>> start Stored data
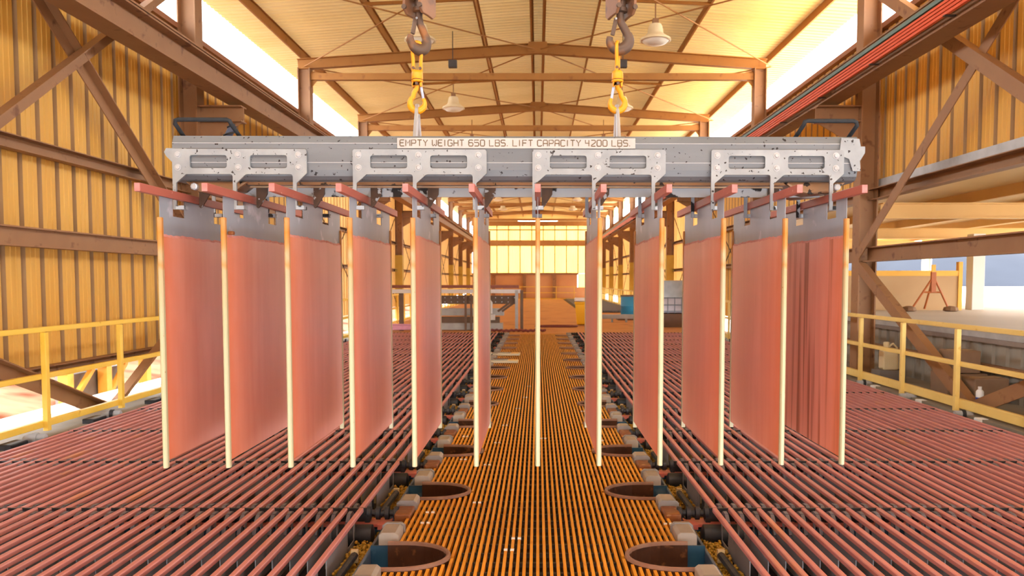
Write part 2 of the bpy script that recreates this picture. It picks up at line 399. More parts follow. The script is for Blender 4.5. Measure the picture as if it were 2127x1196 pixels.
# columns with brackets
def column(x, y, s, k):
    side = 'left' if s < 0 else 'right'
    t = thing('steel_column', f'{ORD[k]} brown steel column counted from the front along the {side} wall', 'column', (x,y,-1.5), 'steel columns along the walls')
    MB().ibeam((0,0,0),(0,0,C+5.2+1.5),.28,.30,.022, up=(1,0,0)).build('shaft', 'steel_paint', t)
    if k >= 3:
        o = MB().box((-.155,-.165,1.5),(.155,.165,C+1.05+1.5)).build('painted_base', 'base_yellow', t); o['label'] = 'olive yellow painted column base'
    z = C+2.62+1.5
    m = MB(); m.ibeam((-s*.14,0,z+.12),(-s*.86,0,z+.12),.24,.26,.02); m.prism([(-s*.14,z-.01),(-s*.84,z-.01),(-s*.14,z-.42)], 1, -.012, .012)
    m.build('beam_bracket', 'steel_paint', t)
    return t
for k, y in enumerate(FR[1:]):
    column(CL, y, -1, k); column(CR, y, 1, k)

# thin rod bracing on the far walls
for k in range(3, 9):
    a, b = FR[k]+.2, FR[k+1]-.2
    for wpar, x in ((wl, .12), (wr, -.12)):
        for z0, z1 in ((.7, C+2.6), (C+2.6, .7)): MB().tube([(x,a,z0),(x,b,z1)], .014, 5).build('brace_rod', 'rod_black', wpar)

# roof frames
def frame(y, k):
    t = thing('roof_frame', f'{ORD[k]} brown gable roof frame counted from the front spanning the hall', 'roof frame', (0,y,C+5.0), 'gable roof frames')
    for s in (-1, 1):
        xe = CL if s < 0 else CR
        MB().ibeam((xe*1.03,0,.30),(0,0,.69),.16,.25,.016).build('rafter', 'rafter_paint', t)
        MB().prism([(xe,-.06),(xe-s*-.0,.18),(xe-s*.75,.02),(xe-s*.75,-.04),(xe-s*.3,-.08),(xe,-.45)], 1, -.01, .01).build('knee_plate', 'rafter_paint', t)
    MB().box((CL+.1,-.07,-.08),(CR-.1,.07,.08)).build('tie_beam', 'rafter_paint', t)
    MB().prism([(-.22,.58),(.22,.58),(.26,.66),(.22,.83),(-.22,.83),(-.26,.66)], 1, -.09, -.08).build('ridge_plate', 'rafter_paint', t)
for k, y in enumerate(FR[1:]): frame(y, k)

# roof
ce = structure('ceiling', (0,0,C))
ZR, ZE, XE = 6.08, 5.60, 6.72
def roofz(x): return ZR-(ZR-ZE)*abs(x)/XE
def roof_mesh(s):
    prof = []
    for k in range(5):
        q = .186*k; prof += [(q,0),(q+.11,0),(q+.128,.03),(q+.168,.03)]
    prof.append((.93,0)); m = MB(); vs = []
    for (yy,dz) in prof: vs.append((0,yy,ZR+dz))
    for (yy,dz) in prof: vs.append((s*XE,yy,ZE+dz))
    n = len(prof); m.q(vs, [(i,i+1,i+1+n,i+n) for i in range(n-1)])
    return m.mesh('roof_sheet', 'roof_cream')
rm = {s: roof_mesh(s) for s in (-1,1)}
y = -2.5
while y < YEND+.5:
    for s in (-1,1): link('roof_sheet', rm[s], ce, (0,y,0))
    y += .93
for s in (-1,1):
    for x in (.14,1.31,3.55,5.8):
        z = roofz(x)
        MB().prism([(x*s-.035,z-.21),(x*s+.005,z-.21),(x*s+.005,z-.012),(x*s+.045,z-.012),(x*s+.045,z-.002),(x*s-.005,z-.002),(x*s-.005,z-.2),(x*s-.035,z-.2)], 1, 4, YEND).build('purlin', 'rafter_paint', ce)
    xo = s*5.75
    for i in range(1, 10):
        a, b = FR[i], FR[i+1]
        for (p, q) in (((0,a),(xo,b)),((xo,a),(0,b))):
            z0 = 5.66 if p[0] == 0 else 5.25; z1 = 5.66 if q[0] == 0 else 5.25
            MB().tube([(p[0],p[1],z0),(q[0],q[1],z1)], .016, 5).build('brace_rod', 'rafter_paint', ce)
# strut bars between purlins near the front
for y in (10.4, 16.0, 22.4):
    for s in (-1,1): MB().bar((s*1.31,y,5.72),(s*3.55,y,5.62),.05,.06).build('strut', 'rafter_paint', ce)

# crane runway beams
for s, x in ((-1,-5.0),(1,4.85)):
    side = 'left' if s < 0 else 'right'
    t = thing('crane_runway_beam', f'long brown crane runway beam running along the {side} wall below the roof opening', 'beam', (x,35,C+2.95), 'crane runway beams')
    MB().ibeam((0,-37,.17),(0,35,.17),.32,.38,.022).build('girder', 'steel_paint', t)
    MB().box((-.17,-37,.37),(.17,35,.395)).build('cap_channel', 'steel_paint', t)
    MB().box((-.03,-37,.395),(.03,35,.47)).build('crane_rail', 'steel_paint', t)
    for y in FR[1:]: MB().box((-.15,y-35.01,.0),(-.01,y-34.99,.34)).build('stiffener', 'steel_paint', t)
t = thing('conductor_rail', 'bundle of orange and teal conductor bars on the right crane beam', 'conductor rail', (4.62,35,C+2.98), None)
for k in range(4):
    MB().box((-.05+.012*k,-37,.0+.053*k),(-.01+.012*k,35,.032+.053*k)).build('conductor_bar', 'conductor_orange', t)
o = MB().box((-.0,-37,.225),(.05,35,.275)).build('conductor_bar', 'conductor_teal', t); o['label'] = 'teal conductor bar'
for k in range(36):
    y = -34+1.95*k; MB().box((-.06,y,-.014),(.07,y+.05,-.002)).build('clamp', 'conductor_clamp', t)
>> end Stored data
**Task**: Without including any pictures, reproduce the listing exactly.

**Final result**:
Write part 2 of the bpy script that recreates this picture. It picks up at line 399. More parts follow. The script is for Blender 4.5. Measure the picture as if it were 2127x1196 pixels.
# columns with brackets
def column(x, y, s, k):
    side = 'left' if s < 0 else 'right'
    t = thing('steel_column', f'{ORD[k]} brown steel column counted from the front along the {side} wall', 'column', (x,y,-1.5), 'steel columns along the walls')
    MB().ibeam((0,0,0),(0,0,C+5.2+1.5),.28,.30,.022, up=(1,0,0)).build('shaft', 'steel_paint', t)
    if k >= 3:
        o = MB().box((-.155,-.165,1.5),(.155,.165,C+1.05+1.5)).build('painted_base', 'base_yellow', t); o['label'] = 'olive yellow painted column base'
    z = C+2.62+1.5
    m = MB(); m.ibeam((-s*.14,0,z+.12),(-s*.86,0,z+.12),.24,.26,.02); m.prism([(-s*.14,z-.01),(-s*.84,z-.01),(-s*.14,z-.42)], 1, -.012, .012)
    m.build('beam_bracket', 'steel_paint', t)
    return t
for k, y in enumerate(FR[1:]):
    column(CL, y, -1, k); column(CR, y, 1, k)

# thin rod bracing on the far walls
for k in range(3, 9):
    a, b = FR[k]+.2, FR[k+1]-.2
    for wpar, x in ((wl, .12), (wr, -.12)):
        for z0, z1 in ((.7, C+2.6), (C+2.6, .7)): MB().tube([(x,a,z0),(x,b,z1)], .014, 5).build('brace_rod', 'rod_black', wpar)

# roof frames
def frame(y, k):
    t = thing('roof_frame', f'{ORD[k]} brown gable roof frame counted from the front spanning the hall', 'roof frame', (0,y,C+5.0), 'gable roof frames')
    for s in (-1, 1):
        xe = CL if s < 0 else CR
        MB().ibeam((xe*1.03,0,.30),(0,0,.69),.16,.25,.016).build('rafter', 'rafter_paint', t)
        MB().prism([(xe,-.06),(xe-s*-.0,.18),(xe-s*.75,.02),(xe-s*.75,-.04),(xe-s*.3,-.08),(xe,-.45)], 1, -.01, .01).build('knee_plate', 'rafter_paint', t)
    MB().box((CL+.1,-.07,-.08),(CR-.1,.07,.08)).build('tie_beam', 'rafter_paint', t)
    MB().prism([(-.22,.58),(.22,.58),(.26,.66),(.22,.83),(-.22,.83),(-.26,.66)], 1, -.09, -.08).build('ridge_plate', 'rafter_paint', t)
for k, y in enumerate(FR[1:]): frame(y, k)

# roof
ce = structure('ceiling', (0,0,C))
ZR, ZE, XE = 6.08, 5.60, 6.72
def roofz(x): return ZR-(ZR-ZE)*abs(x)/XE
def roof_mesh(s):
    prof = []
    for k in range(5):
        q = .186*k; prof += [(q,0),(q+.11,0),(q+.128,.03),(q+.168,.03)]
    prof.append((.93,0)); m = MB(); vs = []
    for (yy,dz) in prof: vs.append((0,yy,ZR+dz))
    for (yy,dz) in prof: vs.append((s*XE,yy,ZE+dz))
    n = len(prof); m.q(vs, [(i,i+1,i+1+n,i+n) for i in range(n-1)])
    return m.mesh('roof_sheet', 'roof_cream')
rm = {s: roof_mesh(s) for s in (-1,1)}
y = -2.5
while y < YEND+.5:
    for s in (-1,1): link('roof_sheet', rm[s], ce, (0,y,0))
    y += .93
for s in (-1,1):
    for x in (.14,1.31,3.55,5.8):
        z = roofz(x)
        MB().prism([(x*s-.035,z-.21),(x*s+.005,z-.21),(x*s+.005,z-.012),(x*s+.045,z-.012),(x*s+.045,z-.002),(x*s-.005,z-.002),(x*s-.005,z-.2),(x*s-.035,z-.2)], 1, 4, YEND).build('purlin', 'rafter_paint', ce)
    xo = s*5.75
    for i in range(1, 10):
        a, b = FR[i], FR[i+1]
        for (p, q) in (((0,a),(xo,b)),((xo,a),(0,b))):
            z0 = 5.66 if p[0] == 0 else 5.25; z1 = 5.66 if q[0] == 0 else 5.25
            MB().tube([(p[0],p[1],z0),(q[0],q[1],z1)], .016, 5).build('brace_rod', 'rafter_paint', ce)
# strut bars between purlins near the front
for y in (10.4, 16.0, 22.4):
    for s in (-1,1): MB().bar((s*1.31,y,5.72),(s*3.55,y,5.62),.05,.06).build('strut', 'rafter_paint', ce)

# crane runway beams
for s, x in ((-1,-5.0),(1,4.85)):
    side = 'left' if s < 0 else 'right'
    t = thing('crane_runway_beam', f'long brown crane runway beam running along the {side} wall below the roof opening', 'beam', (x,35,C+2.95), 'crane runway beams')
    MB().ibeam((0,-37,.17),(0,35,.17),.32,.38,.022).build('girder', 'steel_paint', t)
    MB().box((-.17,-37,.37),(.17,35,.395)).build('cap_channel', 'steel_paint', t)
    MB().box((-.03,-37,.395),(.03,35,.47)).build('crane_rail', 'steel_paint', t)
    for y in FR[1:]: MB().box((-.15,y-35.01,.0),(-.01,y-34.99,.34)).build('stiffener', 'steel_paint', t)
t = thing('conductor_rail', 'bundle of orange and teal conductor bars on the right crane beam', 'conductor rail', (4.62,35,C+2.98), None)
for k in range(4):
    MB().box((-.05+.012*k,-37,.0+.053*k),(-.01+.012*k,35,.032+.053*k)).build('conductor_bar', 'conductor_orange', t)
o = MB().box((-.0,-37,.225),(.05,35,.275)).build('conductor_bar', 'conductor_teal', t); o['label'] = 'teal conductor bar'
for k in range(36):
    y = -34+1.95*k; MB().box((-.06,y,-.014),(.07,y+.05,-.002)).build('clamp', 'conductor_clamp', t)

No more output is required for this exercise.